Os logaritmos existem para facilitar a nossa compreensão e a quantização de vários fenômenos que nos cercam. Podemos entender melhor a magnitude de certos eventos e como ocorre a sua variação com a ajuda dessa ferramenta, pois a taxa de variação (derivada) de qualquer função exponencial está relacionada ao logaritmo da base.  
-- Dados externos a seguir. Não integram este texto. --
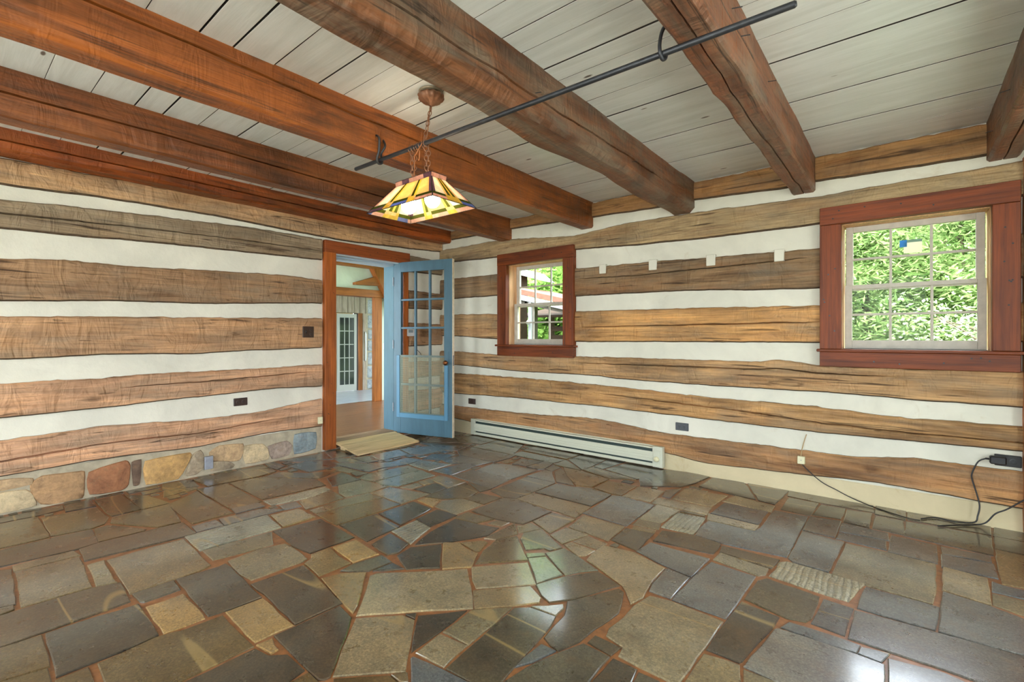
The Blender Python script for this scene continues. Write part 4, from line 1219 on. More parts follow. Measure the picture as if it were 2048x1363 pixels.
for k, (c, poly) in enumerate(BASE_STONES): rock(c, poly, k*5.7)
y = 0.16; r2 = random.Random(5)
while y > YN+0.1:
    w = r2.uniform(0.12, 0.34); a, b = max(YN+0.01, y-w), y-0.02
    rock(r2.choice(['tan', 'pale', 'tanb', 'red', 'gold', 'grey']), [(a, 0.02), (b, 0.015), (b-0.01, 0.22), (a+0.015, 0.23)], y*9); y -= w


# ------------------------------------------------------------------ ceiling
cl = MB(); cl.box((XL-0.3, YN-0.9, ZC+0.030), (XR+0.9, YB+0.30, ZC+0.16))
ceiling = tag(cl.build('ceiling', M['dark_void']), 'white painted plank ceiling between the beams', 'ceiling', kind='structure')
SEAMS = [-1.70, -1.46, -1.20, -0.98, -0.72, -0.45, -0.22, 0.02, 0.19, 0.381, 0.566, 0.760, 0.899, 1.090, 1.319, 1.470, 1.650, 1.797, 1.980, 2.113,
         2.402, 2.647, 2.885, 3.165, 3.350, 3.655, 3.928, 4.25]
for a, b in zip(SEAMS, SEAMS[1:]):
    g = rnd.uniform(0.0012, 0.0045); n = 40; rings = []
    dz = rnd.uniform(-0.002, 0.003)
    for i in range(n+1):
        x = XL+(XR-XL)*i/n
        w0, w1 = 0.0018*nz(x*2.1, a*7, 1), 0.0018*nz(x*2.3, b*7, 2)
        z = ZC+dz+0.0025*nz(x*0.9, a*3, 3)
        rings.append([(x, a+g+w0, ZC+0.030), (x, a+g+w0, z+0.001), (x, a+g+0.001+w0, z), (x, b-g-0.001+w1, z), (x, b-g+w1, z+0.001), (x, b-g+w1, ZC+0.030)])
    MB().loft(rings).build('plank', M['ceiling'], ceiling, edge=(M['dark_void'], lambda f: f < 6*n and f % 6 in (0, 4, 5)))  # seam shade put into the colour of the plank sides


def beam(name, x0, x1, z0, y0, y1, mat, tint, seed, rough=0.008, crack=None, wane=0.012, scallop=0.0, z1=ZC+0.004):
    n = int((y1-y0)/0.05); rings = []
    for i in range(n+1):
        y = y0+(y1-y0)*i/n
        q = lambda k, f=2.0, a=1.0: rough*a*(nz(y*f, k*4.7+seed, 1)+0.6*nz(y*f*3.3, k*2.9+seed, 2))
        a, b = x0+q(1, 0.9), x1+q(2, 0.9)
        zb = z0+q(3, 1.2)+scallop*abs(nz(y*3.1, seed, 5))
        w = wane*(1+0.9*nz(y*1.6, seed, 7))
        c, cd, cw = 0.5, 0.0, 0.003
        if crack and crack[0][0] <= y <= crack[-1][0]:
            c = lerp_line(crack, y)+0.01*nz(y*6, seed, 8)
            e = max(0, min(1, (y-crack[0][0])/0.3, (crack[-1][0]-y)/0.3)); cd = 0.03*e; cw = 0.002+0.004*e
        h = z1-zb; zc = zb+h*c; W = b-a; xm = (a+b)/2+q(9, 1.0, 1.5)
        ring = [(a, y, z1), (a+q(4, 4, .5), y, zb+h*0.5), (a+q(5, 4, .4), y, zb+w), (a+w, y, zb), (xm-0.004, y, zb+q(6, 5, .4)), (xm, y, zb+(0.014 if scallop else 0)+q(6, 5, .4)), (xm+0.004, y, zb+q(6, 5, .4)),
                (b-w, y, zb), (b+q(7, 4, .4), y, zb+w), (b+q(8, 4, .5), y, zc-cw), (b-cd, y, zc), (b+q(8, 4, .5), y, zc+cw), (b, y, z1)]
        rings.append(ring)
    o = MB(); o.loft(rings)
    return o.build(name, mat, None, 24, tint)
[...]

No contexto da Química, o entendimento da acidez seria mais tortuoso se só dissessem "a concentração de ácido aqui é de \(10^{-9,6}\) mol/L". A partir disso, a escala de pH foi criada para facilitar a compreensão e a comunicação sobre a acidez das substâncias, ao transformar esses valores menos intuitivos em números fáceis e mais intuitivos, por meio da fórmula \(pH = -\log_{10}[H^+]\). Nessa escala, quanto menor o valor de pH, maior a acidez da substância, e uma variação de uma unidade da pH, quer dizer que a solução está \(10\) vezes mais ou \(10\) vezes menos ácida.

Em Física, a ideia não é diferente. A escala decibel (dB) foi criada com o mesmo objetivo, usando logaritmo para categorizar valores de intensidade sonora. 

Essa mesma essência se estende a outras escalas e a outros estudos matemáticos.